The legislative fiscal bureau says it will take at least 25 years for Wisconsin’s incentives package for the manufacturer to break even.
Officials announced last month that Foxconn plans to build a LCD display screen facility in the southeastern part of the state — the first of its kind in the country. The company says they’re looking for a 1,000 acre facility, and that their investment will total around 10 billion dollars.
Governor Scott Walker called an executive session, which started this month, to pass an incentives package that would total 3 billion dollars to Foxconn over the next fifteen years.
Director of the non-profit Wisconsin Budget Project Jon Peacock says the deal is quote “unprecedented.”
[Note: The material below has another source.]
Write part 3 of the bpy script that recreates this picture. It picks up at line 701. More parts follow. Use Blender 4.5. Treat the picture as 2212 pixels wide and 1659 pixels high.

The state would break even by 2043, according to the fiscal bureau. That’s the year in which the total amount of tax collections the factory pays exceeds the amount of money the state has spent in grants and tax rebates to lure it here. But that’s only if Foxconn invests the 10 billion dollars and creates the 13,000 jobs it says it will.
But the fiscal bureau and others say Foxconn could potentially create only around 3,000 jobs in total. In that case, the break even point would far surpass 25 years.
The 25-year figure also assumes the entire workforce will come from Wisconsin. If Foxconn hires significant amounts of workers from Illinois — who pay income tax to Illinois — that will also delay the break even date.
Democrats in the Assembly committee on jobs and the economy, which held a public hearing on the bill last week have amendments that they hope will address that concern, including one that would give priority to Wisconsin workers in the hiring process.
Also in the bill — a tax credit for Brookfield financial services company Fiserv, which Peacock says has been threatening to cut jobs.
The committee’s holding an executive session on the bill Thursday.